Comedian Daliso Chaponda offers his own thoughts on the blending of different faiths, citing Malawian witch doctors from one strand of his heritage, and their displaying of ancestral symbols alongside representations of the Virgin Mary. His own faith, he says, is closest to the Bahá’i religion, which says we all have one spiritual goal but aim to get there via different paths, embracing other religions. Then he confesses his first encounter with the Bahá’i was at the invitation of a “hot girl”.
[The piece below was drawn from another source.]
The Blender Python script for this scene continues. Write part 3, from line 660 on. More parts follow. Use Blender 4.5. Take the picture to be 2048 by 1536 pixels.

Harry Clark meets Brother Franz at the Abbey of Stams in Austria (Photo: BBC/CTVC)In nature, walking long distances every day, luxuriating in cleans sheets at night, the seven begin to open up. Emmy-winning journalist Nelufar Hedayat says she considers herself a “modern Muslim” but knows that in her birth country, Afghanistan, the way she dresses and behaves is forbidden. She’s angry at the things she says have been done in the name of a religion she otherwise clings to. Dalisa points out that religions can be misappropriated.
As with Gone Fishing, the unassuming chatter of people in nature really draws you in when it’s presented this skilfully. Pilgrimage is quietly brilliant in the way TV isn’t really allowed to be anymore – everything else is fighting to grab headlines and eyeballs in order to justify its existence.
This delight may never make headlines, but by thunder, it’s a salve in these wretchedly shrill times we live in. It’s also the kind of TV that will disappear with the BBC if we’re not careful.